Taking a Byte Out of Crime

Laptops in cruisers give officers a speedy - and secret - tool to help catch criminals

A motorcyclist here was recently pulled over for speeding. But he went to jail for another reason.

When Lt. Arthur Ryan tapped the biker's license-plate number into his laptop computer, he discovered - in about 15 seconds - that the young man was wanted on a felony warrant for malicious destruction of property.

"Before we had these computers, he would have been given a ticket for the traffic violation and sent on his way," says Lieutenant Ryan, a veteran of the Lowell Police Department. "Because of this technology, I took him in."

The Lowell police force is at the vanguard of a national trend to turn cruisers into cybercars. In some departments, car radios will soon be replaced by the quicker and quieter laptops.

With laptops beside them, police officers can tap into a wealth of state and national crime databases and communicate with each other in secret. "It gives you the tools to do a much better job," Ryan says. "Our crime rate has dropped dramatically the past few years."

The seconds saved by using computers not only can make police more efficient, they also provide an added margin of safety, says Jack McDevitt, a criminal justice expert at Northeastern University in Boston.

It doesn't happen often, but police have pulled someone over and been killed "waiting for information that that person was wanted for murder," says Mr. McDevitt. Timing can be "incredibly crucial," he says.

Lowell began installing laptops three years ago with a grant obtained from the US Department of Justice under the Community Oriented Policing (COPs) Programs. Set up in 1994, COPs issues grants for hiring new officers or for redeploying desk officers. It also covers purchasing technology that allows the officer to perform duties more effectively.

Given the options, "overwhelmingly, it's laptops the departments purchase," says COPs spokesman Charles Miller. So far, COPs has issued some $90 million in grants to 619 law-enforcement agencies for laptop purchases.

Lowell - an Industrial Revolution-era mill town of 100,000 - has equipped all 25 of its marked cars and some of its detectives' unmarked cars with the Toshiba laptops and Cerulean software.

IN Ryan's cruiser, it is mounted in front of his older Motorola Dispatch radio. As he drives down Pawtucket Street, past multifamily clapboard houses, Ryan logs on. The screen displays the location of all cruisers currently patrolling this 14-square-mile city. Each car is labeled: C1 for Car One, C15, etc. When an officer checks a vehicle's license plate, that number shows up on the screen next to the cruiser's number. At the moment, four cruisers are checking plate numbers.

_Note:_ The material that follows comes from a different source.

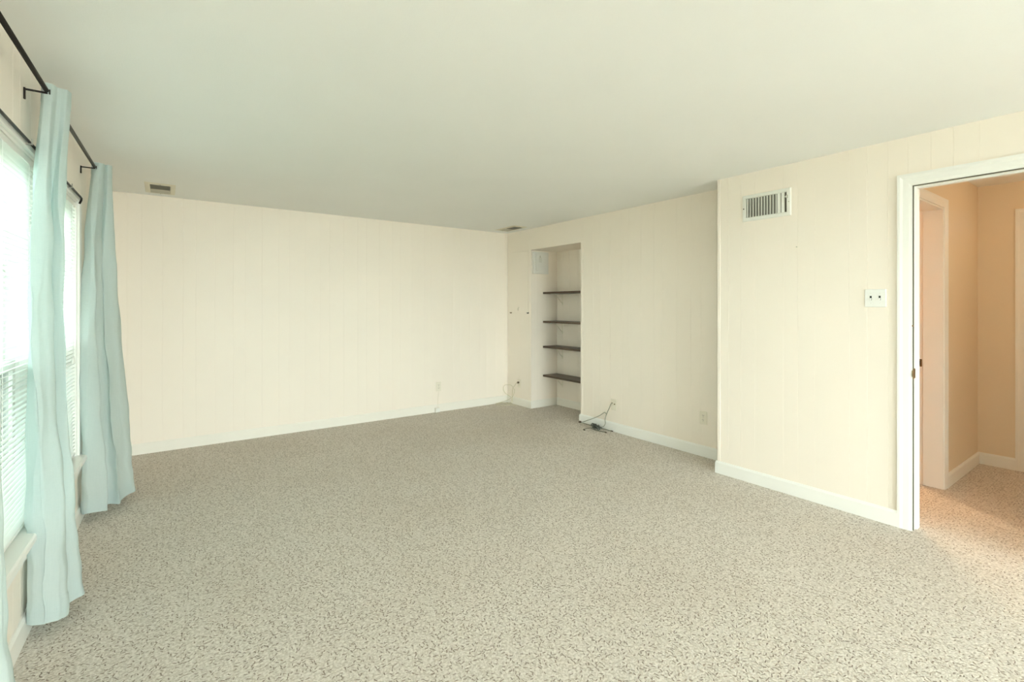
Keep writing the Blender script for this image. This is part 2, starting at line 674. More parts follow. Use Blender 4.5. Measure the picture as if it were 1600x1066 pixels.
# ------------------------------------------------------------------ doorway to the hall
def casing_prof(w=0.07, t=0.013):
    # x across the casing from the opening outwards, y out of the wall
    return [(0, 0), (w, 0), (w, t), (w * 0.82, t), (w * 0.62, t * 0.72), (w * 0.22, t * 0.60), (w * 0.10, t * 0.45), (0, t * 0.45)]


def casing(parent, frame, x0, x1, z1, w=0.07, t=0.013, z0=0.0):
    """mitred casing (two legs and a head) round an opening x0..x1, top z1; local y = out"""
    pr = casing_prof(w, t)
    for side in (0, 1):
        bm = BM()
        sg = -1 if side == 0 else 1
        e = x0 if side == 0 else x1
        lo = [bm.verts.new((e + sg * p[0], p[1], z0)) for p in pr]
        hi = [bm.verts.new((e + sg * p[0], p[1], z1 + p[0])) for p in pr]
        n = len(pr)
        for i in range(n):
            bm.faces.new((lo[i], lo[(i + 1) % n], hi[(i + 1) % n], hi[i]))
        bm.faces.new(lo)
        bm.faces.new(hi)
        obj('casing_leg', bm, 'trim', parent, frame)
    bm = BM()
    a = [bm.verts.new((x0 - p[0], p[1], z1 + p[0])) for p in pr]
    b = [bm.verts.new((x1 + p[0], p[1], z1 + p[0])) for p in pr]
    n = len(pr)
    for i in range(n):
        bm.faces.new((a[i], a[(i + 1) % n], b[(i + 1) % n], b[i]))
    bm.faces.new(a)
    bm.faces.new(b)
    obj('casing_head', bm, 'trim', parent, frame)


d1 = thing('door_1', 'white cased doorway from the room into the warm lit hall', 'doorway', F_right(XN, 0), kind='structure')
casing(d1, I4, DY0, DY1, DZ)
casing(d1, Matrix.Translation((0, -WT, 0)) @ Matrix.Scale(-1, 4, (0, 1, 0)), DY0, DY1, DZ)
for e0, e1 in ((DY0 - 0.02, DY0), (DY1, DY1 + 0.02)):
    obj('jamb', boxes((e0, e1, -WT, 0, 0, DZ + 0.02)), 'trim', d1)
obj('head_jamb', boxes((DY0, DY1, -WT, 0, DZ, DZ + 0.02)), 'trim', d1)
obj('door_stop', boxes((DY1 - 0.011, DY1, -WT + 0.012, -0.05, 0, DZ - 0.011), bev=0.001), 'trim', d1)
obj('door_stop', boxes((DY0, DY0 + 0.011, -WT + 0.012, -0.05, 0, DZ - 0.011), bev=0.001), 'trim', d1)
obj('door_stop', boxes((DY0, DY1, -WT + 0.012, -0.05, DZ - 0.011, DZ), bev=0.001), 'trim', d1)
obj('dark_strip', boxes((DY1 - 0.004, DY1, -0.016, -0.001, 0.004, DZ - 0.004), (DY0, DY1, -0.016, -0.001, DZ - 0.004, DZ)), 'strip', d1)  # thin dark strip along the front edge of the jamb
sp = obj('strike_plate', boxes((DY1 - 0.0055, DY1, -0.034, 0.0, 0.895, 0.953), (DY1 - 0.006, DY1, 0.0, 0.010, 0.905, 0.943), bev=0.0008), 'bronze', d1)
sp['label'] = 'aged brass strike plate'
obj('screw', boxes((DY1 - 0.004, DY1, -0.012, 0.0095, 1.200, 1.210), bev=0.001), 'bronze', d1)

# ------------------------------------------------------------------ hall and side room
HY = 0.995                       # hall wall facing -Y
HXE = 5.555                      # end wall
SX0, SX1 = 3.76, 4.553           # side-room opening
HT = 0.17
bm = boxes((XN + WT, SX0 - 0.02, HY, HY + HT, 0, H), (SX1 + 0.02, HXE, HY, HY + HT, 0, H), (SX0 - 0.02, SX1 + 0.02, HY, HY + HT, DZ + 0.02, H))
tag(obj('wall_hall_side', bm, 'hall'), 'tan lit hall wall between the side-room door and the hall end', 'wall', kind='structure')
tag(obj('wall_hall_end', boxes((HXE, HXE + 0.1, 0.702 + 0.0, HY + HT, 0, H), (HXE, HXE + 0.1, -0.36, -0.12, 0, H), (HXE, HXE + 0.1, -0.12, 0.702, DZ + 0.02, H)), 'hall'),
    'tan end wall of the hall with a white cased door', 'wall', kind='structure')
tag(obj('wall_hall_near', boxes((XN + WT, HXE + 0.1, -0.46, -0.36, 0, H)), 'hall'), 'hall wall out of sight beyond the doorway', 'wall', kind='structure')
# side room shell
tag(obj('wall_side_room', boxes((XN + WT, HXE + 0.1, 2.02, 2.05, 0, H), (HXE, HXE + 0.1, HY + HT, 2.05, 0, H), (XN + WT, XN + WT + 0.01, HY + HT, 2.02, 0, H)), 'dim_brown'),
    'walls of the small side room off the hall', 'wall', kind='structure')
FH = F_back(0, HY)
d2 = thing('door_2', 'white cased door opening in the hall with a brass strike plate', 'doorway', FH, kind='structure')
casing(d2, I4, -SX1, -SX0, DZ, 0.06, 0.015)
for x0, x1 in ((-SX1 - 0.02, -SX1), (-SX0, -SX0 + 0.02)):
    obj('jamb', boxes((x0, x1, -HT, 0, 0, DZ + 0.02)), 'trim', d2)
obj('head_jamb', boxes((-SX1, -SX0, -HT, 0, DZ, DZ + 0.02)), 'trim', d2)
obj('door_stop', boxes((-SX1, -SX1 + 0.012, -0.115, 0.0, 0, DZ - 0.012), bev=0.001), 'trim', d2)
obj('door_stop', boxes((-SX0 - 0.012, -SX0, -0.115, 0.0, 0, DZ - 0.012), bev=0.001), 'trim', d2)
obj('door_stop', boxes((-SX1, -SX0, -0.115, 0.0, DZ - 0.012, DZ), bev=0.001), 'trim', d2)
sp = obj('strike_plate', boxes((-SX1, -SX1 + 0.003, -0.158, -0.122, 0.872, 0.928), bev=0.0008), 'bronze', d2)
sp['label'] = 'aged brass strike plate'
obj('strike_hole', boxes((-SX1 + 0.0025, -SX1 + 0.004, -0.15, -0.13, 0.885, 0.915)), 'slot', sp)
baseboard('baseboard_hall', FH, -HXE, -SX1 - 0.06, 'white baseboard on the tan hall side wall', 'trim', m0=-1)
FE = F_right(HXE, 0)
baseboard('baseboard_hall', FE, 0.772, HY, 'white baseboard on the hall end wall', 'trim', m1=-1)
d3 = thing('door_3', 'white door in a fluted casing at the end of the hall', 'door', FE, kind='structure')
casing(d3, I4, -0.10, 0.702, DZ)
for x0, x1 in ((-0.12, -0.10), (0.682, 0.702)):
    obj('jamb', boxes((x0, x1, -0.1, 0, 0, DZ)), 'trim', d3)
leaf = obj('door_leaf', boxes((-0.10, 0.682, -0.06, -0.025, 0.012, DZ - 0.003), bev=0.002), 'trim', d3)
bm = BM()
lathe(bm, [(0.03, -0.025), (0.03, -0.021), (0.011, -0.019), (0.011, 0.015), (0.024, 0.024), (0.027, 0.036), (0.02, 0.046), (0.005, 0.049)], 20, 'y', (-0.04, 0, 0.95))
obj('door_knob', bm, 'bronze', leaf)


# lamps of the hall (both out of sight of this camera)
def globe_lamp(loc, label, watts, size):
    t = thing('ceiling_lamp', label, 'lamp', Matrix.Translation(loc), group='hall ceiling lamps')
    bm = BM()
    lathe(bm, [(0.07, 0), (0.07, -0.012), (0.05, -0.03), (0.03, -0.034)], 24)
    obj('canopy', bm, 'bronze', t)
    bm = BM()
    lathe(bm, [(0.032, -0.034), (0.07, -0.05), (0.085, -0.09), (0.07, -0.13), (0.03, -0.15), (0.004, -0.153)], 24)
    M['bulb%g' % watts] = make_emit('lit_opal_glass', (1.0, 0.62, 0.30), watts * 0.15)
    obj('globe', bm, 'bulb%g' % watts, t)
    ld = bpy.data.lights.new('bulb', 'POINT')
    ld.energy = watts
    ld.color = (1.0, 0.70, 0.42)
    ld.shadow_soft_size = size
    lo = bpy.data.objects.new('bulb', ld)
    COL.objects.link(lo)
    lo.parent = t
    lo.location = (0, 0, -0.26)
    return t


globe_lamp((5.05, 1.86, H), 'opal glass ceiling lamp in the side room off the hall', 11, 0.03)
globe_lamp((4.7, -0.02, H), 'opal glass ceiling lamp in the hall beyond the doorway', 1.2, 0.09)


# ------------------------------------------------------------------ windows
def window(name, Y0, Y1, label, screen=True):
    t = thing(name, label, 'window', LF, kind='structure')
    x0, x1 = la(Y1), la(Y0)
    # jamb liner of the recess
    obj('window_frame', boxes((x0, x0 + 0.016, -LT, 0, WZ0, WZ1), (x1 - 0.016, x1, -LT, 0, WZ0, WZ1),
                              (x0 + 0.016, x1 - 0.016, -LT, 0, WZ1 - 0.016, WZ1), (x0 + 0.016, x1 - 0.016, -LT, -0.04, WZ0, WZ0 + 0.012)), 'trim', t)
    zm = 1.07 if screen else (WZ0 + WZ1) / 2
    for (za, zb, y) in ((WZ0 + 0.012, zm + 0.02, -0.095), (zm - 0.02, WZ1 - 0.016, -0.125)):
        s = obj('sash', boxes((x0 + 0.016, x0 + 0.056, y, y + 0.028, za, zb), (x1 - 0.056, x1 - 0.016, y, y + 0.028, za, zb),
                              (x0 + 0.056, x1 - 0.056, y, y + 0.028, za, za + 0.04), (x0 + 0.056, x1 - 0.056, y, y + 0.028, zb - 0.04, zb)), 'trim', t)
        obj('pane', boxes((x0 + 0.056, x1 - 0.056, y + 0.012, y + 0.016, za + 0.04, zb - 0.04)), 'tinted' if screen else 'glass', s)
    if screen:
        obj('dimming_screen', boxes((x0 + 0.016, x1 - 0.016, -0.1405, -0.140, WZ0 + 0.012, zm)), 'screen', t)  # added dark sheet that dims daylight through the lower sash
    return t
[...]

"Each car patrols a certain area," Ryan says. "If a car needed backup [in the case that the laptop screen displays a 'stolen car' or 'wanted' message], the rest of us would know where they are."

Ryan's car radio squawks. The dispatcher calls out a domestic-violence alert. Police here still rely on the radio for those kinds of complaints, he says, but others - such as a bank robbery in progress - are only sent out over the laptops. The computer messages are encrypted, preventing criminals from listening in, as they are able to do with police-radio scanners.

Ryan says the technology, combined with an integrated community policing program, has dramatically lowered Lowell's crime rates. From 1995 to 1996, for example, Lowell's violent crime rate fell 33 percent.

Most police departments that have installed laptops report progress in reducing crime.

"Our arrests for wanted on warrants and driving on suspended licenses have increased 100 percent since we instituted this terminal," says Sgt. Larry Howell of the Lake in the Hills, Ill., police force. The town 50 miles northwest of Chicago has one car equipped with a laptop and is installing five others now.

In Florida's Volusia County - a 1,200-square-mile area - the Sheriff's Department has installed 38 laptops in the past three months and will be adding 40 others in the next two months.

As soon as all vehicles are equipped with the laptops, says George Conlon, the department's information systems coordinator, they will go to full dispatch. That means they will no longer use radios; everything will be transmitted via computer.

In addition, Volusia's systems can run gun checks, property checks, and boat checks. It can display maps as well.

"If a deputy types in an address," says Mr. Conlon, "a county map pops up with a pin pointing to the address. He can zoom in and out depending on how far away he is, so he can get there much quicker."

In addition, programs are being developed that can identify people by fingerprints and mug shots. The Lowell Police Department has mug shots on internal computers now, and it expects to have mug shots available to the laptops in cars within the next two years.